Inspiration

We aimed to best make use of our group's diverse skillsets while also creating an app or service that could serve as a useful tool. We all feel that we want to be more socially responsible about the food products we buy, but the information to make these decisions can be difficult to access and parse. After finding a dataset that provides information on the environmental impact of many of our country's largest companies, we created an app to quickly connect the average shopper to detailed information on food manufacturers' carbon footprints.

What it does

We envision our app used primarily by shoppers seeking to better understand the impact of their buying habits. The shopper would use the app to take a picture of an unknown food item and would receive a simple composite score out of 100 rating the ecological responsibility of both the item and its manufacturer. The user may then scan another item or select "learn more" to be directed to a webpage with information on the highest-scoring foods and companies in that specific category. Our app features a quick-responding UI and requires only 4 taps to access all relevant information.

How we built it

The work for this app was split evenly among the three of us. One member of your group focused on the server, database, and website; another member did the iOS Application, and a third member provided visual design work, CSS programing and research.

We first made parts of the application and server, focusing on achieving reliable communication between the two. We also experimented with Google Vision API and learned to send images in a post request. Our system automatically sends each user-taken photo to the Google Vision API; the response is sent to the server where it is used to query a database to relay the composite score of the food and parent company back to the app.

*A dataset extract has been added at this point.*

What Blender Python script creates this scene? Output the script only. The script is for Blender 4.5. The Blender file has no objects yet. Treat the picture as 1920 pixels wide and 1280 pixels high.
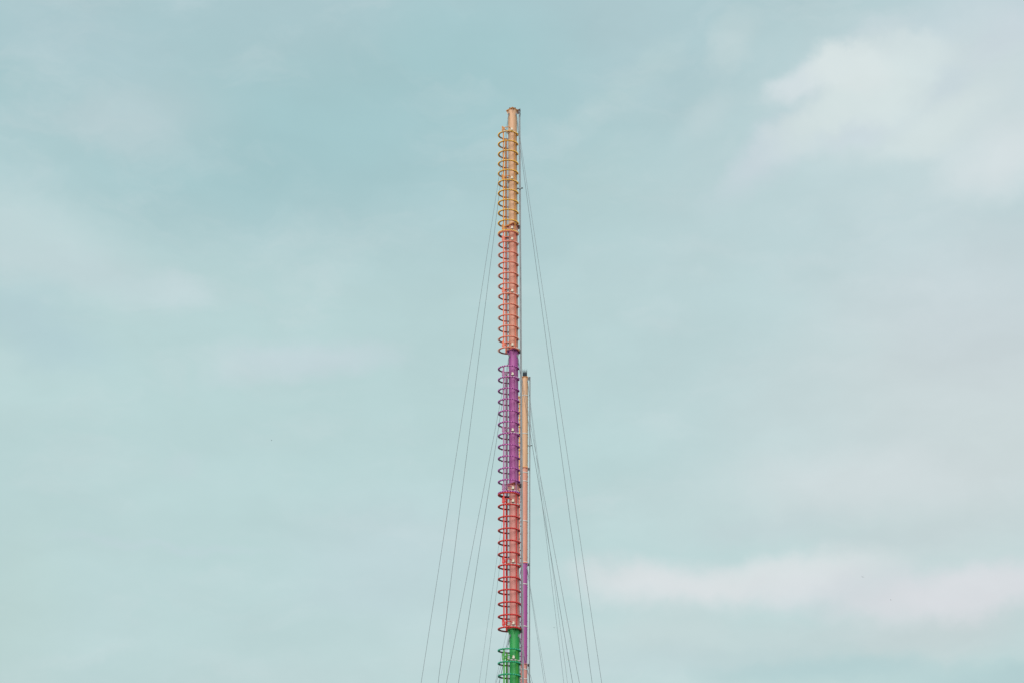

The user will be presented this score as well as the opportunity to learn about more environmentally-sustainable foods in the category. This "learn more" option directs the user to an embedded web page displaying three high-scoring foods.

Challenges we ran into

We struggled with some technical aspects of the project, including learning to parse JSON files in Swift and making asynchronous calls from javascript to update the webpage. We also aimed to scan brands that we saw around us and at the store, not necessarily the large conglomerates that owned the brands; for this reason we created a hypothetical dataset that provided scores for individual food products and connections with larger corporations. That way we would scan a bag of M&Ms, for example, and get true information about Mars, the parent company.